Операция, однако, не состоялась, отчасти из-за рано наступившего половодья. От плана пришлось отказаться еще и потому, что к тому времени не удалось обеспечить безопасность тыла: сохранивший силы Шлиппенбах мог напасть на войска, осаждавшие Нотебург, и тем самым перерезать коммуникации. Угроза повторения Нарвы вынуждала царя и его генералов проявлять крайнюю осторожность.
Одно из условий успеха, заложенное в план операции, состояло в полной внезапности нанесения удара. В этом случае неприятель не успел бы оказать гарнизонам этих крепостей надлежащей помощи. Январский наказ Шереметеву царь заключил словами: «Все сие приготовление зело, зело хранить тайно, как возможно, чтоб нихто не дознался». Точно такой же призыв к сохранению тайны Петр выразил и в письме к Шереметеву, отправленном из Архангельска 5 августа 1702 года, то есть в день, когда он выехал из Города: «… и мы к вам не зело поздно будем, но сие изволь держать тайно».[246]
Расстояние от Москвы до Архангельска царь преодолел за 30 дней. В Городе он провел около трех месяцев. За это время он спустил на воду два фрегата, а затем, убедившись в том, что непосредственной угрозы нападения шведов на Архангельск нет, двинулся во главе гвардейских полков к Онежскому озеру. Это был поход беспримерной трудности, ибо совершался он по нехоженым местам: приходилось в дремучих лесах прорубать просеки, в болотах настилать гати, а через речки возводить мосты. 120 верст тяжелого пути от Нюхчи на Белом море до Повенца на Онежском озере были преодолены в короткий срок – менее чем за две недели. В середине сентября царь уже находился в Старой Ладоге.
Еще до прибытия в Ладогу Петр направил Шереметеву два приглашения явиться туда на военный совет. «А без вас не так у нас будет, как надобно», – писал он Борису Петровичу 3 сентября. Еще большее уважение к авторитету полководца звучало в повторном приглашении: «…зело нужно, и без того инако быти не может».[247]
На совещании в Старой Ладоге был выработан и принят к исполнению план овладения Нотебургом. Командование собравшимися войсками численностью свыше 10 тысяч человек царь передал фельдмаршалу Шереметеву.
Размеры крепости, которой надлежало овладеть, были невелики. Гарнизон ее насчитывал всего 450 человек. Но оборона крепости значительно облегчалась ее островным положением. Почти у самой воды были возведены стены в четыре сажени высотой и две сажени толщиной. Гарнизон был обеспечен достаточной артиллерией: в его распоряжении находилось 142 ствола.

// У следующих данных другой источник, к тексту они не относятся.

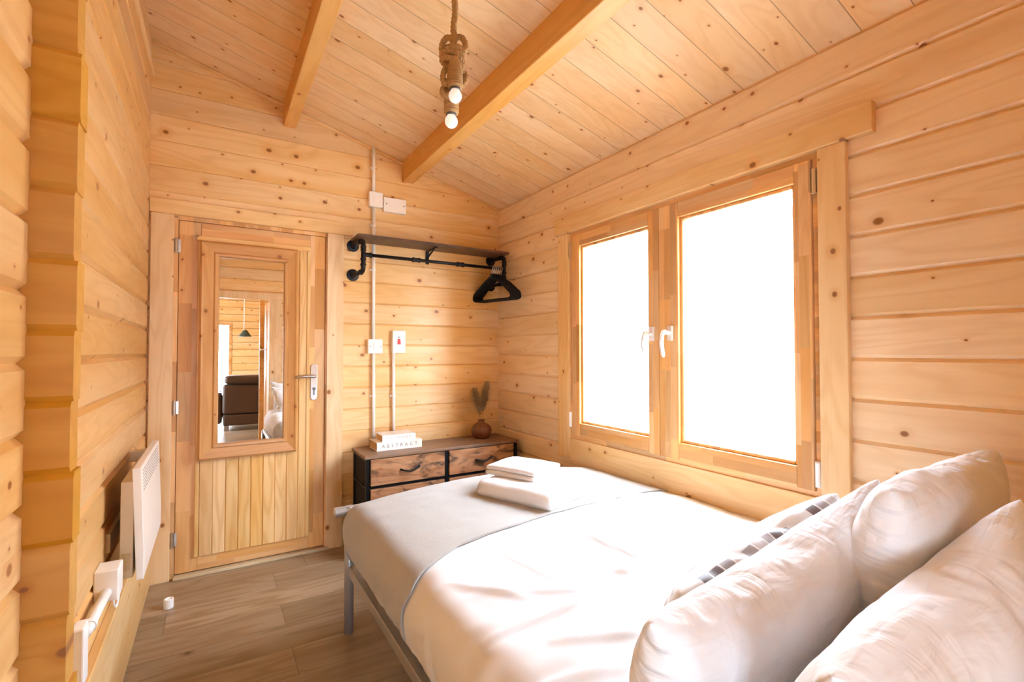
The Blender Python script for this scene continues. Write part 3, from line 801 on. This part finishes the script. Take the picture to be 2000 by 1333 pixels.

Осадные работы русские войска начали 27 сентября, а через три дня, когда окружение крепости было завершено, Шереметев отправил к коменданту парламентера, чтобы разведать, «намерен ли он эту крепость на способной договор здать». Комендант потребовал четверо суток на размышления. Осаждавшие ответили на «сей комплимент» интенсивной бомбардировкой, так как усмотрели в нем хитрость. Обстрел продолжался непрерывно вплоть до сдачи крепости.
3 октября в лагерь Шереметева прибыл барабанщик с письмом от супруги коменданта. От имени всех офицерских жен она обратилась к фельдмаршалу с просьбой «ради великого беспокойства от огня и дыму и бедственного состояния» выпустить их из крепости. Отвечал на это письмо сам бомбардирский капитан, то есть Петр. Барабанщику было сказано, что ему, капитану, доподлинно известно нежелание фельдмаршала разлучить жен с мужьями. Поэтому капитан советовал женам, чтобы они, оставляя крепость, захватили с собой и «любезных супружников».
Дамы не вняли этому совету, и бомбардировка продолжалась. 7 октября начались приготовления к штурму: были выявлены охотники, розданы штурмовые лестницы, распределены лодки. 11 октября, когда в крепости начался очередной пожар, русские предприняли отчаянный штурм. Только через 13 часов сражения гарнизон крепости сдался. Потери победителей исчислялись 564 убитыми и 928 ранеными солдатами и офицерами. Это, однако, не омрачило неподдельную радость царя. «Токмо единому Богу в славу сие чюдо причесть», – делился Петр новостью с одним из своих корреспондентов. В письме к другому корреспонденту царь даже каламбурил, используя созвучие слов «орех» и «Орешек»: «Правда, что зело жесток сей орех был, аднака, слава Богу, счасливо разгрызен. Алтилерия наша зело чюдесно дело свое исправила».